13.「草を打って蛇を出す」の計
『敵の中にいる味方を探せ』
「敵中作敵」敵の中に味方を作る、あるいは敵の中の味方を探す。と、いった計略です。草を突っついて隠れている蛇を出すことからこの名前がついたと思われます。どの組織にも不満分子は存在するもの、その存在は味方からみればやっかい者ですが、敵から見れば最も強い味方です。活用しない手はありません。うまく使えば敵勢力を戦わずに自滅させることさえ可能です。
呂蒙の計略
関羽討伐作戦を担当した呉の名将 呂蒙がこの計略を使い、関羽に勝利している。関羽はいいかげんな部下に厳しい性格のため、部下には少なからず関羽に不満をもっているものが存在した。呂蒙はそれを利用したのである。関羽は魏に遠征することになり、その期間中は荊州を明けなければならないので、荊州を部下たちに任せた。その部下たちの中で、関羽へ不満を持つものを、呂蒙は甘い恩賞を餌に探しだしたのである。

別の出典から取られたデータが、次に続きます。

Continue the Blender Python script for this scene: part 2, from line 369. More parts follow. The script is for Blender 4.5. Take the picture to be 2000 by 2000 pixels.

探してみれば芋弦式に不満分子が現れたから呂蒙は歓喜した。この不満分子を利用して、呂蒙は関羽を孤立させ、荊州を奪い取ったのである。さすがの関羽の武勇も、この計略にはなすすべがなかったのである。
組織を倒す最も簡単な基本戦法は「派閥争いによる内部崩壊」で、あることは別の項でものべています。なぜこれが名戦術家に好まれるかといえば、自分たちの犠牲が最小限で済むからです。戦争をしなければ人も死なずにすむので、この計略は東西問わず利用され続けているのです。これを最も得意とした英雄は毛利元就でしょう、戦は極力さけ、敵の中に味方を作り内部崩壊させて国を滅ぼすパターンは元就の得意技です。この計略があったからこそ、毛利はあれだけの領土を手にすることができたのです。日本は大東亜戦争でこの計略を使い、中国を内部崩壊させようとしますが、周恩来らに見破られ成功することはありませんでした。司馬懿や家康といった「寝業師」が好む計略であります。ここは関羽の同情よりも、病気をおしてこの計略を成功させた呂蒙に喝采を送りましょう。